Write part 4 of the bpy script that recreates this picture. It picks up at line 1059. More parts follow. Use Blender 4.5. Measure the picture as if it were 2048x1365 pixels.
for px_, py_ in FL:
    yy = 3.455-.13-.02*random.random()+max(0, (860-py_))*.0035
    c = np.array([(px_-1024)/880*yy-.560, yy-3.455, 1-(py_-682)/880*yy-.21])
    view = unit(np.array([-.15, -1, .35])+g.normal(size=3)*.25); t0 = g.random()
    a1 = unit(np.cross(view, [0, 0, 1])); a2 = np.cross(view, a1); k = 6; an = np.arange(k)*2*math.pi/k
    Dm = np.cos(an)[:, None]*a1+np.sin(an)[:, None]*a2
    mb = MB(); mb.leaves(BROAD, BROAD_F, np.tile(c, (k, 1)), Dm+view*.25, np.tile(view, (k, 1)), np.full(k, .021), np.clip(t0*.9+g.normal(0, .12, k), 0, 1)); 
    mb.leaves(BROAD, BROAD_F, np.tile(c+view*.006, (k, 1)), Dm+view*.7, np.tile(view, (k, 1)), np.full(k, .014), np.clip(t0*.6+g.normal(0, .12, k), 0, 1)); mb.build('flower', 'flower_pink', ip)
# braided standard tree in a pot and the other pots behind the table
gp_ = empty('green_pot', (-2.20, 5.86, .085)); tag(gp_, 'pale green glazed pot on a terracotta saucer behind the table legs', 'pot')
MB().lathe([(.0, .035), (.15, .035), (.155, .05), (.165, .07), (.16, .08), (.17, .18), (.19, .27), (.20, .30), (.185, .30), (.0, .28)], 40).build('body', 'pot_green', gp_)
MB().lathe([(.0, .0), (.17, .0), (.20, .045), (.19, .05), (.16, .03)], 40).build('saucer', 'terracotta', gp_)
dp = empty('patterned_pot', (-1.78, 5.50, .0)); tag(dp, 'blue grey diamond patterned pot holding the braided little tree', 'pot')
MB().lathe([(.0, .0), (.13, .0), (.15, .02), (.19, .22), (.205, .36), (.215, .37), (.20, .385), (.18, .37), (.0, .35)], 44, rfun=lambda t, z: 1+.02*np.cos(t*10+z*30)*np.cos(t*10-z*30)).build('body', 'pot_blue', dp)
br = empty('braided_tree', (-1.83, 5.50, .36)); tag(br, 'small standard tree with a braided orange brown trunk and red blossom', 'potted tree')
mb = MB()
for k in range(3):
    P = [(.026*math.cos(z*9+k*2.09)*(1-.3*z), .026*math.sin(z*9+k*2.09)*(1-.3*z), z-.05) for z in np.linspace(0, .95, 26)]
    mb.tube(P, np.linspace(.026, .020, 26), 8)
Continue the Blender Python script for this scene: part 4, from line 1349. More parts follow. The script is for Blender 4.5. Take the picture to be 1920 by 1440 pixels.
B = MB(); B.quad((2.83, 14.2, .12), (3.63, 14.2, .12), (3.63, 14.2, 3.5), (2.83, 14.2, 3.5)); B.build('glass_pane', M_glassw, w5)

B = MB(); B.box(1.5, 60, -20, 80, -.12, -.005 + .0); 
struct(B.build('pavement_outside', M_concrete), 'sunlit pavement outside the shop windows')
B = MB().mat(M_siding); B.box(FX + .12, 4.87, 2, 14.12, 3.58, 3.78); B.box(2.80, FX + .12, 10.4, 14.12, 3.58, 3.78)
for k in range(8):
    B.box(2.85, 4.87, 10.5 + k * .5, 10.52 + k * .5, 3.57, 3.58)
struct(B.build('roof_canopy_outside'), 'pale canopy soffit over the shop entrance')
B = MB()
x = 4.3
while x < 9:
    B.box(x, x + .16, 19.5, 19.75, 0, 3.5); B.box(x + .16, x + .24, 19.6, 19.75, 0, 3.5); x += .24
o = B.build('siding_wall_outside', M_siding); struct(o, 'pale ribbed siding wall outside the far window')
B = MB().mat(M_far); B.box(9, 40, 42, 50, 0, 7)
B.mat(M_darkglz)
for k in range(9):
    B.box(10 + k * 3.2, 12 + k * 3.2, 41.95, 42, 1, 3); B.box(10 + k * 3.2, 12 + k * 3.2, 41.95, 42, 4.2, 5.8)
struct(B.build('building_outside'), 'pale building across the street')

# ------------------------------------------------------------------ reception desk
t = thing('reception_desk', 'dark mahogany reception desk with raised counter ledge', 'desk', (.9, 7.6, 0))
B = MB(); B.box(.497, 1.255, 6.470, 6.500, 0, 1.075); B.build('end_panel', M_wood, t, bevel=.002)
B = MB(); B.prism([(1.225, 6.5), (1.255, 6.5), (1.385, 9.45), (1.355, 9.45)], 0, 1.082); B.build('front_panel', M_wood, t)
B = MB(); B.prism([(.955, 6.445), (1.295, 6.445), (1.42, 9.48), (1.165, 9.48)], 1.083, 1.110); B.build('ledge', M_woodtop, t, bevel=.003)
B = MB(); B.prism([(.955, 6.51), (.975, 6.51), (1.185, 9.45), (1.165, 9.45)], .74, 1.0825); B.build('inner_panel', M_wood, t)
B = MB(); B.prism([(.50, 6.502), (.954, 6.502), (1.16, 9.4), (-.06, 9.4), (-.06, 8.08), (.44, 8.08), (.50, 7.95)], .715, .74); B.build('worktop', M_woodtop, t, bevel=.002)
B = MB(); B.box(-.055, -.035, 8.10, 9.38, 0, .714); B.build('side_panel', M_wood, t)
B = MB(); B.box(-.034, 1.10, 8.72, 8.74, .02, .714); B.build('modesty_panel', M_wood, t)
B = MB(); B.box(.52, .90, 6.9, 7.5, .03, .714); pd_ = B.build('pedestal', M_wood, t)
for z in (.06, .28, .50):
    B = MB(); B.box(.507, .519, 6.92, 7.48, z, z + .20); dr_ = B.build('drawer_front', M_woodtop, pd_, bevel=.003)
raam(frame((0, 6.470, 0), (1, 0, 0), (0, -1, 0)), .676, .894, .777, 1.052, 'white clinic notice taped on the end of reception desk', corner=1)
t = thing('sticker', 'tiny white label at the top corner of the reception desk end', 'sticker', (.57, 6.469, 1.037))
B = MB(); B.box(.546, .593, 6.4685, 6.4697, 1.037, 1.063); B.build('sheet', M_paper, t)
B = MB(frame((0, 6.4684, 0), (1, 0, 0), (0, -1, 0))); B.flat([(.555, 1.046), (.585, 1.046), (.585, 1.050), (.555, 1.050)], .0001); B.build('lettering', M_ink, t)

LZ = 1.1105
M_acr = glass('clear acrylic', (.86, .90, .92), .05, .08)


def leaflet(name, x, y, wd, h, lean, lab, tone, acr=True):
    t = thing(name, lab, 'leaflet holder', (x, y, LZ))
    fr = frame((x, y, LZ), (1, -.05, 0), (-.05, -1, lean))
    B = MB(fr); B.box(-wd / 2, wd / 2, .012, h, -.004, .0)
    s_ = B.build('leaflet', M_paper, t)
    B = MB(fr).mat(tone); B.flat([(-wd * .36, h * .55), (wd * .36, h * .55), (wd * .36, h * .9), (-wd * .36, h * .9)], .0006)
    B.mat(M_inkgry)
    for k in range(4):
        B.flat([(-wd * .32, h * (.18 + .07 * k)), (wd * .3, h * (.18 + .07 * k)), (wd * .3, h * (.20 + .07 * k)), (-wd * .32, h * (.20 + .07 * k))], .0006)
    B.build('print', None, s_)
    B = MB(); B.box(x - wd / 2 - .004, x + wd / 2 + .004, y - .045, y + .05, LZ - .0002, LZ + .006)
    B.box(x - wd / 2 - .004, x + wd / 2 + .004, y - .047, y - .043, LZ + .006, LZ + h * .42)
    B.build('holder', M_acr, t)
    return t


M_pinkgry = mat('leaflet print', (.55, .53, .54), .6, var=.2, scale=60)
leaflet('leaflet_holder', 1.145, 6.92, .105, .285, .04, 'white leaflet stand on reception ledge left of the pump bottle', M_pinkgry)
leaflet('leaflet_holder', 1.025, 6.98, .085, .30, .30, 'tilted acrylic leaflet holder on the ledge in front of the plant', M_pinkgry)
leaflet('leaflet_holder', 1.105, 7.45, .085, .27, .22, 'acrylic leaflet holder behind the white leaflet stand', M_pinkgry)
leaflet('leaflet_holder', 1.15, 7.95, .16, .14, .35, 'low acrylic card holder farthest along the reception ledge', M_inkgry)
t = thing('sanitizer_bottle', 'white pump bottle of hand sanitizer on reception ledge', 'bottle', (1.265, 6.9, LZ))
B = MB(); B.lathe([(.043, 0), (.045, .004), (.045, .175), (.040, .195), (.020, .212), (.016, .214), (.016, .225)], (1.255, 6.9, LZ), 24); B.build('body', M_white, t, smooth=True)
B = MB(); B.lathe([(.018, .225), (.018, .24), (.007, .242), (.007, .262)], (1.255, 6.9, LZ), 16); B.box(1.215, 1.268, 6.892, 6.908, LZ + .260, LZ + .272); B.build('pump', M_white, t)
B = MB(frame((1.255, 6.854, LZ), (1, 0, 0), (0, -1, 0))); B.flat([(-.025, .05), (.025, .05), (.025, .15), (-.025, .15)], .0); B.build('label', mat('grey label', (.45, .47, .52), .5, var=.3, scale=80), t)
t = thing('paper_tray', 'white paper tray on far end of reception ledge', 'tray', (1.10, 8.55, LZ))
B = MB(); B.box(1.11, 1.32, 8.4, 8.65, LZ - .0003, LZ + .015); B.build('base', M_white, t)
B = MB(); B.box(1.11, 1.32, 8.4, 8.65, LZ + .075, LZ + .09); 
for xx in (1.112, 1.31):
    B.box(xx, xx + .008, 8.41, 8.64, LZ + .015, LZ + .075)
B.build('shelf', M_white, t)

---

> _Work to complete_:
Return the lines from the line with "Continue the Blender" through the line with "B.build('glass_pane', M_glassw, w5)", inclusive, exactly as they stand, and nothing else.

> _Written response_:
Continue the Blender Python script for this scene: part 4, from line 1349. More parts follow. The script is for Blender 4.5. Take the picture to be 1920 by 1440 pixels.
B = MB(); B.quad((2.83, 14.2, .12), (3.63, 14.2, .12), (3.63, 14.2, 3.5), (2.83, 14.2, 3.5)); B.build('glass_pane', M_glassw, w5)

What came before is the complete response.